Aligned Guidance for Well-Managed FAD Fisheries

The Purpose of These Practices

Leading NGOs focused on global tuna stock sustainability agree that fishing on fish aggregating devices (FADs) requires improved management, monitoring, compliance and transparency.

The following practices and recommendations are designed to inform and guide tuna RFMOs, Marine Stewardship Council (MSC) certified fisheries with conditions, and commercial processing and harvesting sectors across the supply chain in developing and/or reforming regulations, policies and regimes to ensure FAD fishing is effectively managed.

Test

Guidance for Well-Managed FAD Fisheries

Management Practices
  • Require all FADs to be marked in accordance with the FAO Guidelines on the Marking of Fishing Gear for all new FAD deployments to ensure that a drifting FAD is tracked for its entire lifetime.
  • Adopt and implement science-based limits on drifting FAD management measures (limits, deployments and/or drifting FAD sets) that are consistent with management objectives for tropical tunas.
  • Require activation of operational buoys, as defined by the joint tuna RFMO FAD 2019 meeting, occur exclusively onboard prior to deployment and develop clear rules for deactivation of FAD buoys at sea.
  • Require development of a fully transparent FAD recovery and retrieval policy that reduces marine debris and stranding, including through the use of arrangements to alert coastal countries of derelict FADs.
  • Ensure FAD management measures also apply to all vessels engaged in supply and tender activities.
  • Identify on RFMO Records of Fishing Vessels what activities supply and tender vessels are engaged in, whether they are working as bait boats, servicing FADs, or engaging in fishing.
  • Support, when science-based advice is available, the adoption of effective and enforceable drifting FAD closures, including time and spatial closures, that will mitigate impacts of drifting FAD fishing on target tuna stocks.
  • Using provided drifting FAD track data, promote research to determine deployment areas that are highly likely to result in stranding on sensitive habitats and to identify areas of high incidence of stranding events and positional data on stranded FADs to enable targeted recovery.
  • Develop and implement FAD ownership rules and definitions to ensure FAD accountability is maintained through the end of their lifetime.

Monitoring Practices

2021 – Current for Endorsement
  • Ensure 100% observer coverage (human and/or electronic), including for vessels engaged in supply and tender activities.

Data Reporting Practices

2021 – Current for Endorsement
  • Require near-real time reporting of electronic data on drifting FAD use (buoy tracks and echo-sounders estimates of biomass) and reporting of anchored and drifting FAD use in an agreed standardized format to RFMO and fishery authorities.
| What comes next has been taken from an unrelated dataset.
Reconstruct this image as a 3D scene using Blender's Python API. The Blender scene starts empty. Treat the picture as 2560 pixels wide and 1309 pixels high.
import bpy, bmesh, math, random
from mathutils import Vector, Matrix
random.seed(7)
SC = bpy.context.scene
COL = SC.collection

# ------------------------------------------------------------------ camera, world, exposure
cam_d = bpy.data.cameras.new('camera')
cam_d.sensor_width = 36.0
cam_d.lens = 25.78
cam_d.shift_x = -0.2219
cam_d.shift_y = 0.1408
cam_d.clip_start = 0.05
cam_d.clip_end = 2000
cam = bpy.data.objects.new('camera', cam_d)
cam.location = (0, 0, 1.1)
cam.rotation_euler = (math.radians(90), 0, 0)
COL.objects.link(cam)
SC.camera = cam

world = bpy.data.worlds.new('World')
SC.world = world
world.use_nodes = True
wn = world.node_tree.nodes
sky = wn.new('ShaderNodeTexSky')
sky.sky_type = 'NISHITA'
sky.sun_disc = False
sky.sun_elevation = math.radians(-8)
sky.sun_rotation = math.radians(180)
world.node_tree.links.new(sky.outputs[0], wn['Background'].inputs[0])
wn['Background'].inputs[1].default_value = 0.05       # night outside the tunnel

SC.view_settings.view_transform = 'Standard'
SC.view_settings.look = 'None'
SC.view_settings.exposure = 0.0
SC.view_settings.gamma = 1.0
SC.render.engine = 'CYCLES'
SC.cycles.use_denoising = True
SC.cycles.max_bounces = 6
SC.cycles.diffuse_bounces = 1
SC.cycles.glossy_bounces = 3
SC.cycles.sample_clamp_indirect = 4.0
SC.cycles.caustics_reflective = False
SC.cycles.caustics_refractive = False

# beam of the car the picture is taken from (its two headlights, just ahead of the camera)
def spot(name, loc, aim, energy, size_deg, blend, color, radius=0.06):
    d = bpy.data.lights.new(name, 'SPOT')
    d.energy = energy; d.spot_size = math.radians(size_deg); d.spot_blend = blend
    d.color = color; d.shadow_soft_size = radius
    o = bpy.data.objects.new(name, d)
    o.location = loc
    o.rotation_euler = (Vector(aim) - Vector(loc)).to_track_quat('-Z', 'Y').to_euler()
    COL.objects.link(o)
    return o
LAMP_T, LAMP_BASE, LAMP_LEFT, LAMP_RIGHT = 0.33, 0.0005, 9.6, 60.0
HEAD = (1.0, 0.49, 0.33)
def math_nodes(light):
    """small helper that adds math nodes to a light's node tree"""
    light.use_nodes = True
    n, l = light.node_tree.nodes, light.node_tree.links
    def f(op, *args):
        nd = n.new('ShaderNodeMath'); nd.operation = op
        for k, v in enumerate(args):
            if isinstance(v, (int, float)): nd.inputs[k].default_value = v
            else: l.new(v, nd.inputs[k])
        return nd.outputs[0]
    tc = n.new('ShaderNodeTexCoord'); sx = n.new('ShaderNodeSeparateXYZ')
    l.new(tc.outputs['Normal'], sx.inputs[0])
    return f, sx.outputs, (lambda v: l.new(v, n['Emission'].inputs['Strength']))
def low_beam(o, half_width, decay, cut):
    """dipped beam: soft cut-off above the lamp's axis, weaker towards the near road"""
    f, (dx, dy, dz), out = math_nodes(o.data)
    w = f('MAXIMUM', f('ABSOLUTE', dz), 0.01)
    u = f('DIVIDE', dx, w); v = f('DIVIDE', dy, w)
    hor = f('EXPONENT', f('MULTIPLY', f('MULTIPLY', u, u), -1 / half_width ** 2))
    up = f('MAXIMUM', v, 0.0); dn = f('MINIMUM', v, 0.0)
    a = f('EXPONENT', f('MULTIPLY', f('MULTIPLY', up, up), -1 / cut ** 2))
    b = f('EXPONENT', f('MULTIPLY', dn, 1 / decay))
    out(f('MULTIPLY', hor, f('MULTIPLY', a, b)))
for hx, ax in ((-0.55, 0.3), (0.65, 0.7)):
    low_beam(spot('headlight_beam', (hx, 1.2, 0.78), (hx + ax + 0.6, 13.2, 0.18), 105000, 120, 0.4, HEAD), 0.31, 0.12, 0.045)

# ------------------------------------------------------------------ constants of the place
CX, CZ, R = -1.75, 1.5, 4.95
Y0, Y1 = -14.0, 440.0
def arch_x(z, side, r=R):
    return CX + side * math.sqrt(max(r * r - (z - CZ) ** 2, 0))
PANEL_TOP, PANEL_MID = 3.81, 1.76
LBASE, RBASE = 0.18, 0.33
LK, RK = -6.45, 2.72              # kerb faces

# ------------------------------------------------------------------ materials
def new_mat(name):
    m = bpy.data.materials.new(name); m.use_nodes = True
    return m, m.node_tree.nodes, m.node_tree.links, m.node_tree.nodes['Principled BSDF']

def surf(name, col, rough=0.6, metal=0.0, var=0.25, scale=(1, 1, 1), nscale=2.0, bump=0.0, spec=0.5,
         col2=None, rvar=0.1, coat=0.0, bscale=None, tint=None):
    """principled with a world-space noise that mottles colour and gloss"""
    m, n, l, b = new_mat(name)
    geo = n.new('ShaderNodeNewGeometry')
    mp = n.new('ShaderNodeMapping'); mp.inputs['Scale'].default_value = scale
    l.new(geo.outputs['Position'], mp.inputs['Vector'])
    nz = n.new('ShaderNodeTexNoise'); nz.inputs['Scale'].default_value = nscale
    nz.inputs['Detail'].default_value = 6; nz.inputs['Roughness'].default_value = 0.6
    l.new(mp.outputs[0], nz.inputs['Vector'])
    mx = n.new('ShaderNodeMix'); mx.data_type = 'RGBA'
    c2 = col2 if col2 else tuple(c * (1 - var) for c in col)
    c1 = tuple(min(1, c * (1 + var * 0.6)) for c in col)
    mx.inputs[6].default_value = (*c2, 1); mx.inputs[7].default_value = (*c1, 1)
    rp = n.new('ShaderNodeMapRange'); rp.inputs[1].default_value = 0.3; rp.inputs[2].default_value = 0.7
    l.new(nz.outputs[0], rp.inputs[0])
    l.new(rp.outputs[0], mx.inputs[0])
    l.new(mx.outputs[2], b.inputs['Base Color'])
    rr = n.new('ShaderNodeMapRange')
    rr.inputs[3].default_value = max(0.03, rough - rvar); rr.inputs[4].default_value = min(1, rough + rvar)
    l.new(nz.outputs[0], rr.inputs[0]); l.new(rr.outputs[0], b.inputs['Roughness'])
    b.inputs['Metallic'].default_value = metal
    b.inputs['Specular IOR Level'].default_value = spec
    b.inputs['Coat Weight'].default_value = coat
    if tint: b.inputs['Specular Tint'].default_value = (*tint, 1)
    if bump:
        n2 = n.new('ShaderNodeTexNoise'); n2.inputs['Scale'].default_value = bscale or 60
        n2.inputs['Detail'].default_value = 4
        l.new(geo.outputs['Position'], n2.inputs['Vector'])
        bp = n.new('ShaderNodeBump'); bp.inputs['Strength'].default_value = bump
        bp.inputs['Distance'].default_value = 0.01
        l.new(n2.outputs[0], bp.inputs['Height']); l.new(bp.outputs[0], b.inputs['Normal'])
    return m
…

Ensure independent verification and public reporting of these metrics by the RFMO.
  • Require catch and effort data reporting by set type with clear definitions (free swimming school, natural log, drifting FAD, anchored FAD, dolphin association, whale shark, dead whale), & comply with all other flag state & RFMO reporting requirements.
  • Require that CPCs report to the RFMOs data on the number and use of supply vessels, including identifying which purse seine vessels each support, and the number of FADs being deployed and serviced by such vessels.
  • Record and provide to RFMOs, and fishery authorities, data on FAD activity (deployments, visits, sets and loss) and FAD structure through FAD logbooks.
  • Record and provide to RFMOs and fishery authorities, data on FAD buoys brand and model, and encourage RFMO science bodies to monitor effort creep from improved fishing efficiency given the changes in FAD design and satellite buoy technology.

Bycatch Mitigation Practices

2021 – Current for Endorsement
  • Require the use of only non-entangling FAD designs without netting or mesh shade cloth material in their construction that ensures no entanglement risk at any stage in their lifecycle and promote the use of simpler/smaller FAD structures.
  • Require fishing companies to apply science-based safe handling and release practices for marine turtles, sharks, rays, and marine mammals and to test new tools/technology for the safe release of by-catch with special emphasis on vulnerable species.
  • Require avoidance measures for silky sharks (such as targeted drifting FADs with large tuna aggregations and avoiding hotspots) and conduct ongoing research to develop and implement further avoidance measures on this and other non-target species (including sea turtles) impacted by FAD fishing.
  • Require the use of biodegradable materials in the construction of FADs to minimize use of synthetic/plastic materials in FAD construction and establish a timeline by the end of 2021 for transitioning to 100% biodegradable.
  • Prohibit intentional setting on whale sharks & cetaceans.
  • Task RFMO scientific committees to define science-based mortality limits for ETP species and ETP reduction targets for FADs based on risk assessments that consider the collective impacts of all fishing gears, and apply the precautionary principle.

Over 40% of global tuna catch is caught using floating objects, including FADs. Improved management is required.